The story’s core appeal made it easier sell to the masses, he said. “It kind of has this underdog, ‘Rocky’ feel to it.”

Mr. Erwin says his “Rocky” story didn’t happen overnight. The “Imagine” team screened the film repeatedly to generate word of mouth in cities as far-flung as Kalamazoo, Michigan, and Williston, North Dakota.

Other screenings were more personalized.

Pastors of megachurches are the “gatekeepers,” the voices that can help shape a movie’s success, Mr. Erwin said. Ten months of cultivating audience praise eventually paid off, much to the shock of some Hollywood insiders. Mr. Erwin said some movie executives told him there wasn’t an audience for his film.

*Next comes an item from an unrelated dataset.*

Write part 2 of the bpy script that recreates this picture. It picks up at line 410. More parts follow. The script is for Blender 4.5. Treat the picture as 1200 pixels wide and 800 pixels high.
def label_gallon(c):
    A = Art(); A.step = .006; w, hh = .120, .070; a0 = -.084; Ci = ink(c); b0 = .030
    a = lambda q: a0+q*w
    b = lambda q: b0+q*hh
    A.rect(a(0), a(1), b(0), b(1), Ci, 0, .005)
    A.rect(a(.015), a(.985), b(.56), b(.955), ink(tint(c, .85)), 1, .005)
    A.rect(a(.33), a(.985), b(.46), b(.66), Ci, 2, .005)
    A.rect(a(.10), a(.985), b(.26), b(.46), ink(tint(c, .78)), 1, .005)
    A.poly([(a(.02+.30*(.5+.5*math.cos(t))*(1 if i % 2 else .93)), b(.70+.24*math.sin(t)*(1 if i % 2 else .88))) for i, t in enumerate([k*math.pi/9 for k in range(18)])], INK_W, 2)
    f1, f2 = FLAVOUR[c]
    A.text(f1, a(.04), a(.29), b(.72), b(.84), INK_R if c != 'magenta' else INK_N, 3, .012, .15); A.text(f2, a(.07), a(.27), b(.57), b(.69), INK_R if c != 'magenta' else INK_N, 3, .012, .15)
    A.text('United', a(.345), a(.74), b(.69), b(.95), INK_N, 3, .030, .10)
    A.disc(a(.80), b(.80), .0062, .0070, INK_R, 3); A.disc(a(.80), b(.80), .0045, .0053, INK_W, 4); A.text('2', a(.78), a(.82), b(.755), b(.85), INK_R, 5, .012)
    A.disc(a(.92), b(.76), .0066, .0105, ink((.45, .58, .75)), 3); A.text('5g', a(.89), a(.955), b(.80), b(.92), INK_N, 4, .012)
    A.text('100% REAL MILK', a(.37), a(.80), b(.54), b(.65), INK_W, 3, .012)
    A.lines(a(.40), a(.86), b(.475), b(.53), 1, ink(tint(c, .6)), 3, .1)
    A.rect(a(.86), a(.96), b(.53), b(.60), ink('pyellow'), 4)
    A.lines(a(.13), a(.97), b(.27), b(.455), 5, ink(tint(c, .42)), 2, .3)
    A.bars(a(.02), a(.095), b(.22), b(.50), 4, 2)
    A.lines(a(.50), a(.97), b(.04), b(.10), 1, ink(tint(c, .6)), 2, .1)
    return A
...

The filmmaker had faith they were wrong.

Looking back, Mr. Erwin said, his team tried to combine two distinct groups of Christian audiences. One is older, hungry for a faith-friendly message but wary of PG-13 or R-rated content. The other is a younger crowd eager to be entertained and engage pop culture on its own terms.

Mr. Erwin’s film will reach a larger audience this weekend as its distribution expands to roughly 2,000 screens. He expressed optimism that the box office wave will continue.

“The last time you saw the raw power of a unified Christian church was with ‘The Passion of the Christ,’” he said. “We’ve only begun to see the potential of these films.”